A particular role in circulating information about the participation of Jews in combat and about Jewish heroism was played by the Jewish Anti-Fascist Committee (JAC), which began operating in the spring of 1942. Approximately one third of all the publications prepared by or with the JAC dealt with Jews on the front lines. Some of them were published in the Committee's Yiddish newspaper Eynikayt, the first issue of which appeared in June 1942. Hundreds of other materials were sent to Jewish telegraphic agencies and Jewish newspapers abroad. These articles not only recounted the military exploits of Jews but often put the accounts into their more general ethnic context. The materials stressed the ethnic origin of the heroes and their following of the ancient Jewish heroic tradition, as embodied by Samson, the Macabbees, Bar Kochba etc. Many of the articles were intended to make the point that, in addition to the war they shared with the other Soviet peoples, Soviet Jews had their own war, their own score to settle with the Nazis. In 1942 the Soviet Yiddish prose writer Dovid Bergelson wrote that the Soviet Jews were fighting "Far zayn foterland un zayn yidishn folk," i.e., for their [Soviet] homeland and their Jewish people. As the details of the Nazi mass murder of Jewish civilians became increasing known during the war, the ethnic consciousness of a large proportion of Jewish soldiers and officers grew and increasingly motivated them in their fighting.
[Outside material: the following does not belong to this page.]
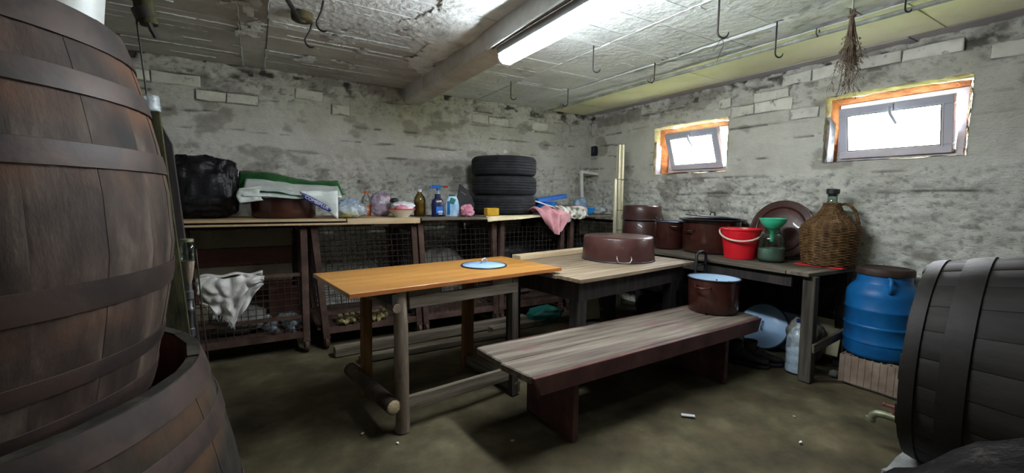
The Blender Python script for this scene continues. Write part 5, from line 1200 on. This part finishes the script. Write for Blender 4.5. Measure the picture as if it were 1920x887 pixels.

The 100 accounts of Jews in the Red Army that are included in the present project highlight those who received formal recognition, primarily as Heroes of the Soviet Union, of their military achievements. However, there are also many biographies of those whose services did not receive such a high level of recognition. Among those included on our website are generals, officers, and privates; tank crew members, submariners, pilots, translators and doctors; men and women; very young people who had recently left their childhoods behind and middle-aged people. These people acted on different fronts: they defended Moscow, took part in the battle for Stalingrad, liberated Ukraine and Belorussia, fought against Axis troops in Lithuania, Latvia, Estonia, Poland, Romania, and Czechoslovakia, and participated in the capture of Berlin. The stories tell about their pre-war experience as members of the intelligentsia, professional military men, or factory workers and - for those who survived the war - about events of their post-war life. Such an approach allows us to better understand the effect the war had on Jewish Red Army personnel.

Their biographies, included in the project in alphabetical order, often contain quotations from wartime articles and letters, as well as post-war memoirs. These texts cast light on the Jewish identity of these people and their reaction to the Holocaust.